Die Befürworter der Chatkontrolle behaupten, dass der Briefumschlag – in diesem Bild die Ende-zu-Ende-Verschlüsselung – nicht geöffnet würde und damit die Kommunikation ja dann sicher und verschlüsselt wäre. Es ist ein schäbiger und durchschaubarer Taschenspielertrick: Denn was ist der schützende Briefumschlag noch wert, wenn standardmäßig vor dem Verschicken durchleuchtet wird, was wir an andere Menschen versenden? Und wo ist eigentlich das gute alte Briefgeheimnis für unsere digitalen Briefe auf WhatsApp, Signal oder Threema? Mit welchem verdammten Recht soll eigentlich auf meinem Handy, Tablet und auf meinem Computer überwacht werden, was ich tue und was ich verschicke?

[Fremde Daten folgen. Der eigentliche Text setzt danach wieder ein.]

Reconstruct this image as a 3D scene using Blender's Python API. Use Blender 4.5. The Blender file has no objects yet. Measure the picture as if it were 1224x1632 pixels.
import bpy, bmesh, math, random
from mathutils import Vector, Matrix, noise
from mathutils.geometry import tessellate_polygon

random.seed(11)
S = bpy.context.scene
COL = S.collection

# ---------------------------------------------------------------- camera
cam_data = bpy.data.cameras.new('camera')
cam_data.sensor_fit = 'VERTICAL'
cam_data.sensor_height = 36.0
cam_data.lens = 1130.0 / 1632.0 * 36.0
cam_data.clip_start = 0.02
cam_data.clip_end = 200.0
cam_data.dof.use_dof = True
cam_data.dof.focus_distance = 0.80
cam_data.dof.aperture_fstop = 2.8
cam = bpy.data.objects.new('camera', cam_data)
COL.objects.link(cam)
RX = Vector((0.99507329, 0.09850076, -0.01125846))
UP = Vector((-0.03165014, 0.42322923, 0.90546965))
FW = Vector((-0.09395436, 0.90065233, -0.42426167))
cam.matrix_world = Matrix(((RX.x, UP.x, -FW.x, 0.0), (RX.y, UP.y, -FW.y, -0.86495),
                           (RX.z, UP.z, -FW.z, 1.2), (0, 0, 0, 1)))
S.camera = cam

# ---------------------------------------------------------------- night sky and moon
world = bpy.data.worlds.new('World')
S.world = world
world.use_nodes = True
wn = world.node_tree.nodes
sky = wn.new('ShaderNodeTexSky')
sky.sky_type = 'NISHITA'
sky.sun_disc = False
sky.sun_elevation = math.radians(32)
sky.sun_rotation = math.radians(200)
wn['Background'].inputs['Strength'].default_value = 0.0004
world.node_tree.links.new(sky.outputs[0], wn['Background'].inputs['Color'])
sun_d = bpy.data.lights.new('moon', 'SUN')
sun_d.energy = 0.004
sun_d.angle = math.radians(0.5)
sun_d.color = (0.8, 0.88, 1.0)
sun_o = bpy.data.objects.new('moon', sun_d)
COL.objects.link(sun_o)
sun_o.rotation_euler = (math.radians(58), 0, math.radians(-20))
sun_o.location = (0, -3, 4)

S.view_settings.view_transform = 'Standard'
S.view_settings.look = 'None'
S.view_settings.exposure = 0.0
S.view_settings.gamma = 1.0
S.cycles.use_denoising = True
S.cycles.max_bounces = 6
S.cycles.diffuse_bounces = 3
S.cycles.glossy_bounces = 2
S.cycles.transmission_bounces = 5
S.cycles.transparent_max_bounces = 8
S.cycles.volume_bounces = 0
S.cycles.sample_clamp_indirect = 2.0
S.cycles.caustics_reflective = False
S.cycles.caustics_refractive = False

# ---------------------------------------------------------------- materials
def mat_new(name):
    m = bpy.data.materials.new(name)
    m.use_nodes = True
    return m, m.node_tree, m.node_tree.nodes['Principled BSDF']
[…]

Was fällt Euch eigentlich ein!

Fakt ist: Es ist technisch nicht möglich gleichzeitig alle Inhalte zu überwachen – und trotzdem private und sichere Kommunikation zu garantieren. Das geht einfach nicht. Doch genau das Gegenteil behaupten die EU-Innenkommissarin Ylva Johansson und alle anderen Befürworter:innen der Chatkontrolle. Sie lügen uns offen ins Gesicht, schalten irreführende Werbung und tun so, als wäre die Chatkontrolle irgendwie harmlos und vereinbar mit den Grundrechten und Datenschutz. Sie verbreiten die Desinformation, dass es private Kommunikation und das Durchleuchten aller Inhalte gleichzeitig gäbe. Das ist nicht weniger als eine Beleidigung der Vernunft.

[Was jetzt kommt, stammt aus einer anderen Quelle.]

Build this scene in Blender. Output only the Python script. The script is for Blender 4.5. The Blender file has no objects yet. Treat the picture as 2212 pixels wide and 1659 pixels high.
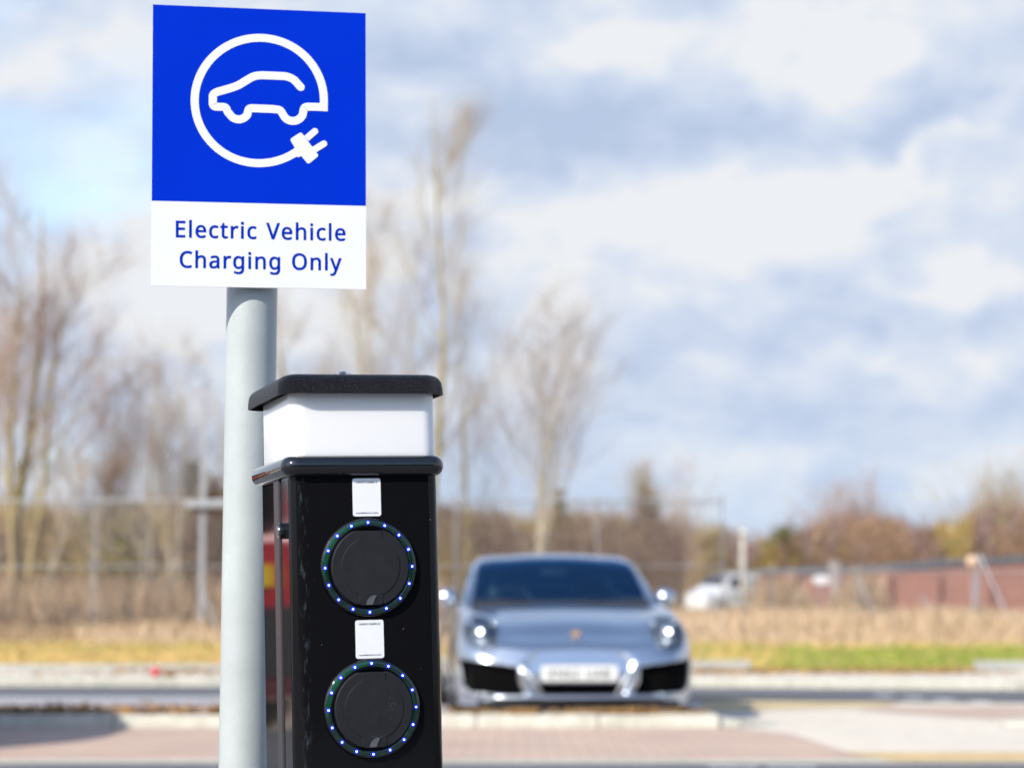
import bpy, bmesh, math, random, json
from mathutils import Vector, Matrix, Euler, noise
random.seed(7)
PI = math.pi
sc = bpy.context.scene
COL = sc.collection

# ------------------------------------------------------------ camera
F, CX, CY, HZ, HC = 4880.0, 1106.0, 829.5, 1300.0, 0.94
PITCH = math.atan((HZ - CY) / F)
cam = bpy.data.cameras.new('camera')
camo = bpy.data.objects.new('camera', cam)
COL.objects.link(camo)
camo.location = (0, 0, HC)
camo.rotation_euler = (PI / 2 + PITCH, 0, 0)
cam.sensor_width = 36.0
cam.lens = F / 2212 * 36
cam.clip_end = 5000
cam.dof.use_dof = True
cam.dof.focus_distance = 3.24
cam.dof.aperture_fstop = 4.7
cam.dof.aperture_blades = 0
sc.camera = camo
_fw = Vector((0, math.cos(PITCH), math.sin(PITCH)))
_up = Vector((0, -math.sin(PITCH), math.cos(PITCH)))


def at(px, py, Y):
    """world point seen at a photo position, at distance Y"""
    d = _fw + Vector((1, 0, 0)) * ((px - CX) / F) + _up * ((CY - py) / F)
    return Vector((0, 0, HC)) + d * (Y / d.y)


def gY(py, z=0.0):
    return (HC - z) * F / (py - HZ)


# ------------------------------------------------------------ helpers
def tag(o, label=None, cat=None, group=None, kind=None):
    if label: o['label'] = label
    if cat: o['category'] = cat
    if group: o['group'] = group
    if kind: o['kind'] = kind
    return o


def empty(name, loc=(0, 0, 0), rot=(0, 0, 0), label=None, cat=None, group=None):
    o = bpy.data.objects.new(name, None)
    COL.objects.link(o)
    o.empty_display_size = 0.1
    o.location = loc
    o.rotation_euler = rot
    return tag(o, label, cat, group)


class MB:
    """collects faces, then links them as one mesh object"""
    def __init__(s):
        s.v, s.f, s.m = [], [], []

    def add(s, vs, fs, mi=0):
        o = len(s.v)
        s.v.extend([tuple(p) for p in vs])
        for f in fs:
            s.f.append(tuple(i + o for i in f)); s.m.append(mi)

    def box(s, c, d, R=None, mi=0):
        vs = []
        for x in (-.5, .5):
            for y in (-.5, .5):
                for z in (-.5, .5):
                    p = Vector((x * d[0], y * d[1], z * d[2]))
                    if R: p = R @ p
                    vs.append(p + Vector(c))
        s.add(vs, [(0, 1, 3, 2), (4, 6, 7, 5), (0, 4, 5, 1), (2, 3, 7, 6), (0, 2, 6, 4), (1, 5, 7, 3)], mi)

    def tube(s, pts, rad, n=8, cap=True, mi=0):
        pts = [Vector(p) for p in pts]
        if not isinstance(rad, (list, tuple)): rad = [rad] * len(pts)
        vs, fs = [], []
        L = len(pts)
        u = None
        for i, p in enumerate(pts):
            t = (pts[min(i + 1, L - 1)] - pts[max(i - 1, 0)])
            if t.length < 1e-9: t = Vector((0, 0, 1))
            t.normalize()
            if u is None:
                a = Vector((0, 0, 1)) if abs(t.z) < .9 else Vector((1, 0, 0))
                u = t.cross(a).normalized()
            else:
                u = (u - t * u.dot(t))
                if u.length < 1e-6: u = t.orthogonal()
                u.normalize()
            w = t.cross(u)
            for k in range(n):
                a = 2 * PI * k / n
                vs.append(p + (u * math.cos(a) + w * math.sin(a)) * rad[i])
        for i in range(L - 1):
            for k in range(n):
                k2 = (k + 1) % n
                fs.append((i * n + k, i * n + k2, (i + 1) * n + k2, (i + 1) * n + k))
        if cap and n > 3:
            fs.append(tuple(range(n - 1, -1, -1)))
            fs.append(tuple((L - 1) * n + k for k in range(n)))
        s.add(vs, fs, mi)

    def prism(s, poly, y0, y1, mi=0, axis='y'):
        """poly of (a,b); extruded"""
        n = len(poly)
        if axis == 'y':
            vs = [(a, y0, b) for a, b in poly] + [(a, y1, b) for a, b in poly]
        elif axis == 'z':
            vs = [(a, b, y0) for a, b in poly] + [(a, b, y1) for a, b in poly]
        else:
            vs = [(y0, a, b) for a, b in poly] + [(y1, a, b) for a, b in poly]
        fs = [tuple(range(n)), tuple(range(2 * n - 1, n - 1, -1))]
        for i in range(n):
            j = (i + 1) % n
            fs.append((j, i, i + n, j + n))
        s.add(vs, fs, mi)

    def ellipsoid(s, c, r, nu=20, nv=12, R=None, mi=0):
        vs, fs = [], []
        for j in range(nv + 1):
            th = PI * j / nv
            for i in range(nu):
                ph = 2 * PI * i / nu
                p = Vector((r[0] * math.sin(th) * math.cos(ph), r[1] * math.sin(th) * math.sin(ph), r[2] * math.cos(th)))
                if R: p = R @ p
                vs.append(p + Vector(c))
        for j in range(nv):
            for i in range(nu):
                k = (i + 1) % nu
                fs.append((j * nu + i, (j + 1) * nu + i, (j + 1) * nu + k, j * nu + k))
        s.add(vs, fs, mi)

    def build(s, name, mats, parent=None, smooth=False, bevel=0, loc=None, rot=None, fix=True, angle=None):
        me = bpy.data.meshes.new(name)
        me.from_pydata(s.v, [], s.f)
        if not isinstance(mats, (list, tuple)): mats = [mats]
        for m in mats: me.materials.append(m)
        if len(mats) > 1: me.polygons.foreach_set('material_index', s.m)
        if fix:
            bm = bmesh.new(); bm.from_mesh(me)
            bmesh.ops.remove_doubles(bm, verts=bm.verts, dist=1e-6)
            bmesh.ops.recalc_face_normals(bm, faces=bm.faces)
            bm.to_mesh(me); bm.free()
        if smooth: me.polygons.foreach_set('use_smooth', [True] * len(me.polygons))
        me.update()
        if angle is not None:
            me.polygons.foreach_set('use_smooth', [True] * len(me.polygons))
            me.set_sharp_from_angle(angle=math.radians(angle))
        o = bpy.data.objects.new(name, me)
        COL.objects.link(o)
        if parent: o.parent = parent
        if loc: o.location = loc
        if rot: o.rotation_euler = rot
        if bevel:
            b = o.modifiers.new('bevel', 'BEVEL'); b.width = bevel; b.segments = 2; b.limit_method = 'ANGLE'
        return o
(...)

Es geht nicht um die Kinder

Die Überwachungsfanatiker geben vor, dass sie Kinder besser schützen wollen, erzählen Schauermärchen auf fragwürdiger Zahlengrundlage, doch von Anfang an war klar, dass es bei der Chatkontrolle darum geht, einen Angriff auf Ende-zu-Ende-Verschlüsselung zu fahren – und damit auf die sichere und private Kommunikation von Milliarden von Menschen. Denn wenn die EU mit ihren 450 Millionen Einwohner:innen die Chatkontrolle einführt, dann wird das weltweit Strahlkraft haben.

Von Anfang an hat ein mit dem Sicherheitsapparat verflochtenes Lobbynetzwerk die Chatkontrolle gepusht. Es ging nie wirklich um die Kinder, sonst würde man an der Wurzel von Missbrauch und Gewalt ansetzen, statt unbescholtene Menschen ohne jeden Anfangsverdacht zu überwachen. Es geht darum, dass dem Sicherheitsapparat verschlüsselte Kommunikation ein Dorn im Auge ist. Deswegen versucht dieser, unsere private und verschlüsselte Kommunikation seit Jahren auf verschiedenen Wegen zu bekämpfen.

Das ist Überwachungsstaat pur und die Umkehrung rechtsstaatlicher Prinzipien. Jeder ist schuldig, bis das Gegenteil bewiesen ist. Diese Chatkontrolle ist eine Ausgeburt autoritärer Fantasien – und als solche müssen die EU-Staaten sie am Donnerstag im Rat ablehnen, wenn sie noch ein kleines Fitzelchen demokratischer Werte in der Tasche haben.